» INSTRUCTIONS FOR THE TASK: Copy every line of the records below where the word "Python" occurs.

» GIVEN ENTRIES:
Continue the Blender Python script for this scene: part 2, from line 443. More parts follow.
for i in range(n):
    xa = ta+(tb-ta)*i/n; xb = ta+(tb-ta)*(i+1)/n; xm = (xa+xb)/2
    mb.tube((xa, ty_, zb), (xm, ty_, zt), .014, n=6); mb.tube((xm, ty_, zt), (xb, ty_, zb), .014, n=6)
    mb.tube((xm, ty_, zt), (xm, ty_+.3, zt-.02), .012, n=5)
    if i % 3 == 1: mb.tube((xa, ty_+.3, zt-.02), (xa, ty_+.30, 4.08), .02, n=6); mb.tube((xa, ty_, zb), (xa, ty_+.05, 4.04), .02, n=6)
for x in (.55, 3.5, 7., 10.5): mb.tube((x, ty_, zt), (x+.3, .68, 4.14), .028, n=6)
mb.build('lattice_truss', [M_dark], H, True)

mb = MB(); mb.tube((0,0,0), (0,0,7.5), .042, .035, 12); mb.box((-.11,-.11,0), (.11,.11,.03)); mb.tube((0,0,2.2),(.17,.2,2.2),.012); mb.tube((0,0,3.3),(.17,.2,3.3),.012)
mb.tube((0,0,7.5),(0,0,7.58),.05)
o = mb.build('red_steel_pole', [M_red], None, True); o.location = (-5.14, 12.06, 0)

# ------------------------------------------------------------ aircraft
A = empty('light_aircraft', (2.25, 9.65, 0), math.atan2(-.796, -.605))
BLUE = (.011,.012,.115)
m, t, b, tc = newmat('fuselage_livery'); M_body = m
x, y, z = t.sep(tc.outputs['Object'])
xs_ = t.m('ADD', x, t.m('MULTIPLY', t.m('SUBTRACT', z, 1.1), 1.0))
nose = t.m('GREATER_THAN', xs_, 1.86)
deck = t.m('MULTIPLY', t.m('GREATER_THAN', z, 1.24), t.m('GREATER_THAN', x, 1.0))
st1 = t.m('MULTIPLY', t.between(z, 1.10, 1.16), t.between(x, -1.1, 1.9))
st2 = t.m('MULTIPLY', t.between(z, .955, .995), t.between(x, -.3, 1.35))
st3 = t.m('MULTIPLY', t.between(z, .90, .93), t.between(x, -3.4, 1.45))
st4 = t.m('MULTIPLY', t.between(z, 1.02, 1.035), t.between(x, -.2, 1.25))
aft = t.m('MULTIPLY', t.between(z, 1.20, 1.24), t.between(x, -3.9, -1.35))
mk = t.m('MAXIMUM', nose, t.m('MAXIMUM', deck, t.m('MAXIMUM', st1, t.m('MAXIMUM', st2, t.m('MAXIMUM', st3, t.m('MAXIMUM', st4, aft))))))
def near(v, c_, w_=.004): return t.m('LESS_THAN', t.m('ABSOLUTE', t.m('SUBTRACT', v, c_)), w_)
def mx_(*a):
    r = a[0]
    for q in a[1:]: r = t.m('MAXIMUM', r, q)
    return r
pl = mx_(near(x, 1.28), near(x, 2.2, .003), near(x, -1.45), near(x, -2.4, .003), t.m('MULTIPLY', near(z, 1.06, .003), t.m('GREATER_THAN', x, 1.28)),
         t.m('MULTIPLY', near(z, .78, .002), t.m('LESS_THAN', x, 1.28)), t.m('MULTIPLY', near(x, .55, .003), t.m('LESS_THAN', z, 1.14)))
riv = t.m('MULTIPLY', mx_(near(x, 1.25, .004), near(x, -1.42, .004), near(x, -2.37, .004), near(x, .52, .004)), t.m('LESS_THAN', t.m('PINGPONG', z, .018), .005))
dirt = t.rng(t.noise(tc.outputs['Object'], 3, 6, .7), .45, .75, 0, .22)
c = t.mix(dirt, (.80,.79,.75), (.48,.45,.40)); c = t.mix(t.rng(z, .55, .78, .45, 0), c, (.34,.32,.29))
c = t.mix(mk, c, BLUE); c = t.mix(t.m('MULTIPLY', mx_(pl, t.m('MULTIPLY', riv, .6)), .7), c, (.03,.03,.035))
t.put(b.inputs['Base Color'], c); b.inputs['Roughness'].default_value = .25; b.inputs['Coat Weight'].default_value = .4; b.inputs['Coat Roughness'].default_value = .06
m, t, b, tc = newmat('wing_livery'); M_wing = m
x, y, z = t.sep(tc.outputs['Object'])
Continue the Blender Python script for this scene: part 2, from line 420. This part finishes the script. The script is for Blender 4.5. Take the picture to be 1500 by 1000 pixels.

» FULL RESPONSE:
Continue the Blender Python script for this scene: part 2, from line 443. More parts follow.
Continue the Blender Python script for this scene: part 2, from line 420. This part finishes the script. The script is for Blender 4.5. Take the picture to be 1500 by 1000 pixels.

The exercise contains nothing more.